II. WHAT SHAPES THE MARKET FOR THE SEATS OF INTERNATIONAL ARBITRATIONS?
A. Markets and User Preferences
All markets are characterized by supply and demand. The market for seats is no exception. Arbitration users (mainly business entities) constitute the demand side of the market, while cities that are seeking to host international commercial arbitrations form the supply side. In order to analyze the market, we need first to understand the preferences of the users. Hence, we have to figure out what factors matter for them when choosing between different cities that compete on the market for seats.
Notably, the choice of the seat is typically made when signing the contract that structures and organizes the business transaction. The preferences that prevail at this moment in time (ex ante preferences) determine the choices made by the parties in the contract and in the arbitration agreement. Obviously, once the dispute has emerged, preferences may change.
It might happen that one of the parties, typically the respondent, would prefer to have chosen a seat (i) where arbitrations tend to last longer than in the selected place and (ii) where the chances of vacating a negative award are higher.
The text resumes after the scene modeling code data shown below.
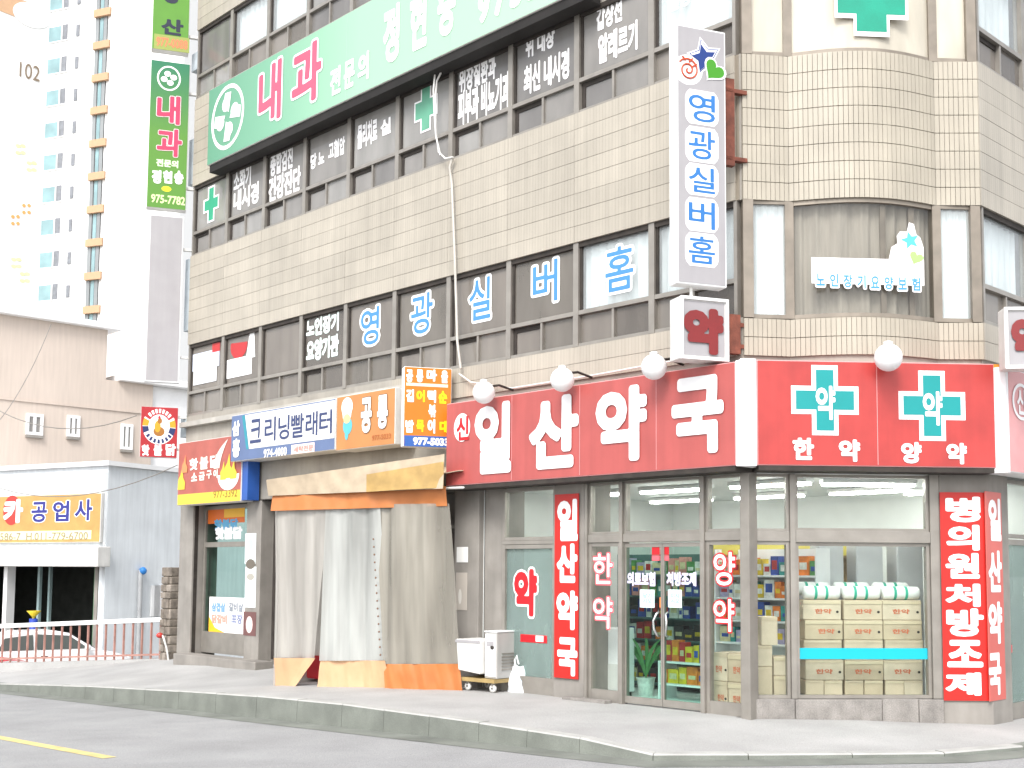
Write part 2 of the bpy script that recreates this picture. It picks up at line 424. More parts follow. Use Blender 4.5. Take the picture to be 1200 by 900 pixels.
for a, b in zip(ys[:-1], ys[1:]):
    ym.add([(a,-6.22,zr(a)+.004),(b,-6.22,zr(b)+.004),(b,-6.06,zr(b)+.004),(a,-6.06,zr(a)+.004)], [(0,1,2,3)])
mk('road_marking', ym, M_YEL, kind='structure')
M_KTOP = mat('kerb_top', (.40, .395, .375), .8, var=.15, scale=4, speck=.1)
kt = thing('kerb', None, None, Matrix.Identity(4), kind='structure')
far = MB()
def stone(mb, a, b, na, nb):
    P = []
    for (p, n_) in ((a, na), (b, nb)):
        x, y, z = p; zb = zr(x)-.05
        P += [(x+n_.x*.01, y+n_.y*.01, zb), (x, y, z-.012), (x-n_.x*.015, y-n_.y*.015, z+.004), (x-n_.x*.165, y-n_.y*.165, z+.004), (x-n_.x*.165, y-n_.y*.165, zb)]
    mb.add(P, [(0,5,6,1),(1,6,7,2),(2,7,8,3),(3,8,9,4),(4,3,2,1,0)[::-1],(5,6,7,8,9)[::-1]])
for i in range(len(K)-1):
    a, b = K[i], K[i+1]; L_ = (Vector(b)-Vector(a)).length; n_ = max(1, round(L_)); na, nb = kn(i), kn(i+1)
    near = -16.4 < a[0] and b[1] < 1
    for j in range(n_):
        t0, t1 = (j+.004)/n_, (j+1-.004)/n_
        q0, q1 = mid(a, b, t0), mid(a, b, t1); dz = random.uniform(-.003, .003) if near else 0
        q0 = (q0[0], q0[1], q0[2]+dz); q1 = (q1[0], q1[1], q1[2]+dz)
        m0 = na.lerp(nb, t0).normalized(); m1 = na.lerp(nb, t1).normalized()
        if near:
            mb = MB(); stone(mb, q0, q1, m0, m1); mb.m = [0, 1, 1, 0, 0, 0]; mk('kerb_stone', mb, [M_KERB, M_KTOP], kt)
        else: stone(far, q0, q1, m0, m1)
mk('kerb_run', far, M_KERB, kt, kind='stuff')

# ================================================================== CORNER BUILDING
BLD = thing('corner_building', 'beige tiled corner building with ribbon windows above shops', 'building', Matrix.Identity(4))
L0 = -14.16
Z2S, Z2H, Z3S, Z3H, Z4S, Z4H, ZT = 4.92, 6.42, 8.31, 9.81, 11.72, 13.22, 15.6
bay = [(0, 0), (.6, .05)] + [(.6+1.9*t, .05-.25*sin(pi*t)) for t in [i/14 for i in range(1, 14)]] + [(2.5, .05), (3.055, 0)]
bayw = [tuple((FB.o + FB.u*u - FB.n*(y+.035))[:2]) for u, y in bay]
wall = MB()
for z0, z1 in ((3.06, Z2S), (Z2H, Z3S), (Z3H, Z4S), (Z4H, ZT)):
    wall.box(L0, -.07, .03, 2.6, z0, z1)
    wall.vprism([(-.069, .06)] + bayw + [(1.915, 2.345), (1.915, 9), (-.069, 9)], z0, z1)
wall.box(L0, -.3, 2.61, 2.8, 3.06, ZT); wall.box(L0+.003, L0+.2, .16, 2.6, 3.06, ZT)
wall.box(-.3, -.08, 2.62, 9, 3.1, ZT); wall.box(-.07, 1.9, 8.9, 9.05, 3.1, ZT); wall.box(1.7, 1.9, 6.62, 8.89, Z2S, Z2H); wall.box(1.7, 1.9, 6.62, 8.89, Z3S, Z3H); wall.box(1.3, 1.91, 5.36, 9.04, -.2, 3.05)
wall.box(1.3, 1.9, 2.4, 8.88, Z4S, Z4H)
wall.box(L0-.02, -5.2, 2.9, 9, 0, 3.09); wall.box(L0-.02, -.3, 2.9, 9, 3.1, ZT-.01)
mk('wall', wall, M_WALL, BLD)
rf = MB().box(L0-.05, 0, 0, 9, ZT, ZT+.2); mk('roof', rf, M_CONC, BLD)
lg = MB().box(L0-.06, -5.75, -.1, .029, 4.68, 4.78); mk('ledge', lg, mat('weathered_ledge', (.40, .38, .345), .8, var=.2), BLD)
# long courses of tile on the street front and on the side street
panel = MB().box(.0015, 1.3985, 0, .034, .003, .2335).mesh('tile_panel', M_TILE)
for z0, rows_, ks in ((Z2H, 8, range(10)), (4.44, 2, range(5, 10)), (Z3H, 8, (0, 9)), (Z4H, 6, (0, 1, 2))):
    hh = (Z3S-Z2H)/8
    for k in ks:
        for r in range(rows_):
            dz = r*hh
            o = mk('tile_panel', panel, None, BLD, FA.M(-14.15+1.4*k, z0+dz, random.uniform(0, .003)))
for z0, rows_ in ((Z2H, 8), (4.44, 2), (Z3H, 3)):
    for k in range(3):
        for r in range(rows_):
            mk('tile_panel', panel, None, BLD, FC.M(.01+1.4*k, z0+r*(Z3S-Z2H)/8, random.uniform(0, .003)))
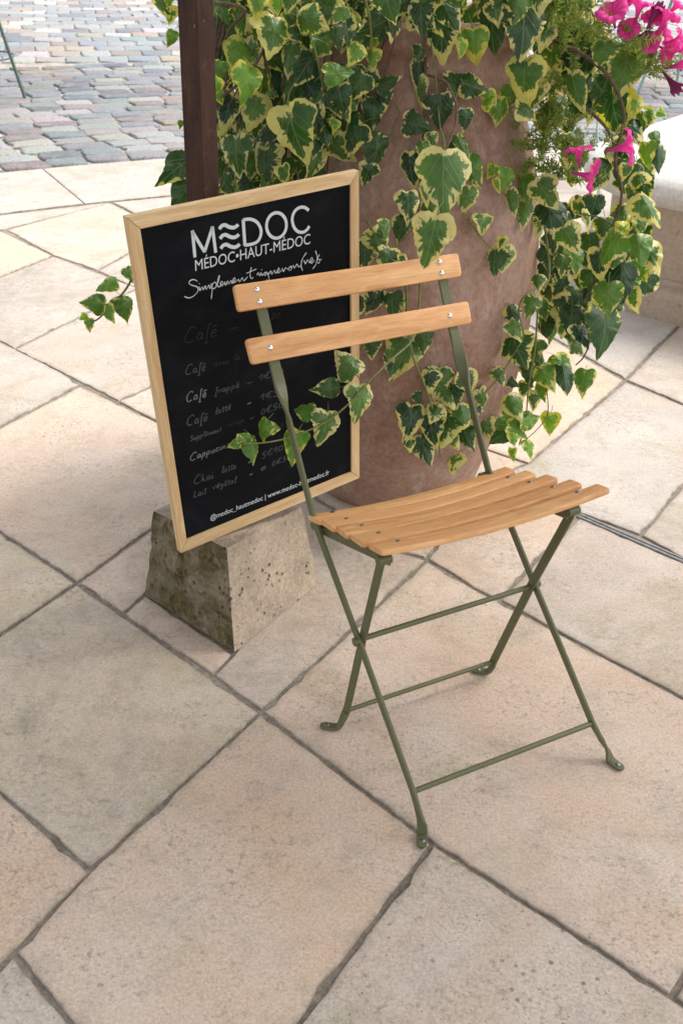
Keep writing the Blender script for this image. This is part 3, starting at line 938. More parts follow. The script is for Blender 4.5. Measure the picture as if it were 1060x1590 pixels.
# ================================================================== TERRACOTTA JAR
PC = V((0.155, 2.76, 0))
PROF = [(0.0, 0.223), (0.03, 0.236), (0.1, 0.258), (0.2, 0.290), (0.35, 0.325), (0.5, 0.338), (0.65, 0.336), (0.8, 0.324), (0.95, 0.280), (1.05, 0.252), (1.12, 0.238)]
def pot_r(z):
    if z <= 0: return PROF[0][1]
    for (z0, r0_), (z1, r1_) in zip(PROF, PROF[1:]):
        if z <= z1:
            return r0_ + (r1_ - r0_) * (z - z0) / (z1 - z0)
    return 0.26
zs = [i * 0.02 for i in range(57)]
def psm(z):
    return sum(pot_r(z + d) for d in (-0.06, -0.03, 0, 0.03, 0.06)) / 5 if 0.06 < z < 1.06 else pot_r(z)
prof = [(0.20, 0.0), (0.216, 0.001), (0.223, 0.006)] + [(psm(z), z) for z in zs[1:]] + [(0.240, 1.13), (0.255, 1.14), (0.264, 1.155), (0.264, 1.18), (0.256, 1.192), (0.238, 1.195), (0.224, 1.185), (0.220, 1.10)]
jar = thing('terracotta_jar', 'tall bulging terracotta jar planted with ivy and pink petunias', 'jar', PC)
bm = bmesh.new(); lathe(bm, prof, PC, 96, 0.012); bm_obj('jar_body', bm, M_pot, jar, angle=50)
bm = bmesh.new()
rg = lathe(bm, [(0.215, 1.14), (0.15, 1.155), (0.08, 1.165), (0.02, 1.17)], PC, 24, 0.05); bm.faces.new(rg[-1]); bm_obj('soil', bm, M_soil, jar)

# ================================================================== MENU BOARD
BO = V((-0.3385, 1.9649, 0.2263)); BY = 0.6063
BN = V((-sin(BY), cos(BY), 0))       # points away from the viewer
BA = V((cos(BY), sin(BY), 0)); BU = V((0, 0, 1))
def bpt(px, py, d=0.0):
    return on_plane(px, py, BO - BN * d, BN)
board = thing('menu_board', 'framed black chalk menu board standing tilted on the stone block', 'menu board', (BO.x, BO.y, ht))
OUT = [(197, 338), (557, 265), (558, 742), (281, 859)]      # TL TR BR BL front outline of the frame
INN = [(218, 355.5), (544.5, 286), (546, 733), (290, 838.5)]
TH = 0.017
def rail(i):
    a, b = OUT[i], OUT[(i + 1) % 4]
    c, d = INN[(i + 1) % 4], INN[i]
    fa, fb, fc_, fd = (bpt(*q) for q in (a, b, c, d))
    ax = (fb - fa).normalized()
    bm = bmesh.new(); gl = grain_layer(bm)
    e = 0.0012
    cc_ = (fa + fb + fc_ + fd) / 4
    def v(p, dz, sh):
        q = p + (cc_ - p).normalized() * sh + BN * dz
        w = bm.verts.new(q)
        rel = q - fa
        w[gl] = V((rel.dot(ax), rel.dot(BN.cross(ax)), rel.dot(BN) * 1.0))
        return w
    P4 = (fa, fb, fc_, fd)
    f0 = [v(p, 0, e) for p in P4]
    f1 = [v(p, e, 0.0003) for p in P4]
    f2 = [v(p, TH, 0.0003) for p in P4]
    for r0_, r1_ in ((f0, f1), (f1, f2)):
        for k in range(4):
            bm.faces.new((r0_[k], r0_[(k + 1) % 4], r1_[(k + 1) % 4], r1_[k]))
    bm.faces.new(f0); bm.faces.new(f2[::-1])
    bm_obj('frame_rail', bm, M_pine, board, smooth=False)
for i in range(4):
    rail(i)
bm = bmesh.new()
pc = [bpt(x, y, -0.005) for x, y in ((214, 351), (549, 281), (550, 738), (286, 843))]
vs = [bm.verts.new(p) for p in pc] + [bm.verts.new(p + BN * 0.005) for p in pc]
for k in range(4):
    bm.faces.new((vs[k], vs[(k + 1) % 4], vs[4 + (k + 1) % 4], vs[4 + k]))
bm.faces.new(vs[:4]); bm.faces.new(vs[4:][::-1])
panel = bm_obj('board_panel', bm, M_black, board, smooth=False)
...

However, the ex post preferences of the parties are by nature very dispute-specific and opportunistic—of course, each party wants to win the arbitration. Otherwise, a rational party would surrender and not give cause to additional sunk costs which are in general terms the costs of a useless investment or more specifically the costs of an arbitration that is (almost) impossible to win. However, under normal circumstances, ex post preferences do not impact the original choice of the seat, because they are in the moment of signing the arbitration agreement largely unpredictable and difficult to communicate to the counterparty. We will not consider the ex post perspective in our analysis but focus on the ex ante preferences of users.